Trip with entourage of 40 will see tourism and development announcements.

Prime Minister John Key says he is expecting the campaign for the All Blacks to play in Samoa to be on the agenda in his meeting with Samoa's Prime Minister today, and said he was a fan of the idea himself.

Mr Key arrived in Samoa on the first left of his three-country Pacific Mission last night.

He will attend Independence Day ceremonies this morning before his meeting with Prime Minister Tuilaepa. It comes as attempts to get the All Blacks to commit to playing in Samoa increase in both Samoa and New Zealand, and Mr Key expected the Prime Minister to raise it.

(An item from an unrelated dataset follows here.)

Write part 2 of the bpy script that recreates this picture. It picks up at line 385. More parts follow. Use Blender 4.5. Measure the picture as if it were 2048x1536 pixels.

"Prime Minister Tuilaepa is mad keen on rugby - amongst everything else, being Minister of Finance and Prime Minister these days, he is also I think the President of the Samoan Rugby Football Union. So I have no doubt he will raise the issue."


He said it would be good if the All Blacks could get there.

"It would be a nice thing, to reflect the closeness of the two countries and the large number of Samoan players who have played for New Zealand at some point. But it has to fit in with the schedule the All Blacks have and it has to be practical. It's still a matter of if it happens, rather than when."

He said he could not really intervene as it was up to the NZRFU to decide. "I suspect they'll be looking at it and saying in the history of our two countries it is odd that we never had the opportunity to play there on Samoan soil."

As well as meetings with the various countries' prime ministers, a range of development and tourism announcements are expected during his trip around the Pacific from Samoa to Tonga and then to Niue for a day trip before he returns to New Zealand on Thursday night.

Mr Key will visit Poutasi village tomorrow. He first went there on his mid-2009 trip and returned a few months later just days after it was wrecked by the tsunami in October 2009. It was on that visit he was made a high chief, or ali'i, of the village.

The focus in Tonga is expected to be on the rebuilding after Cyclone Ian.

With the exception of the Cook Islands, which is too close to elections for the PM to visit, they are the same countries he stopped at on his first Pacific mission in mid-2009.

Mr Key said it was mainly a goodwill visit, partly because he will not attend the annual Pacific Islands Forum in July.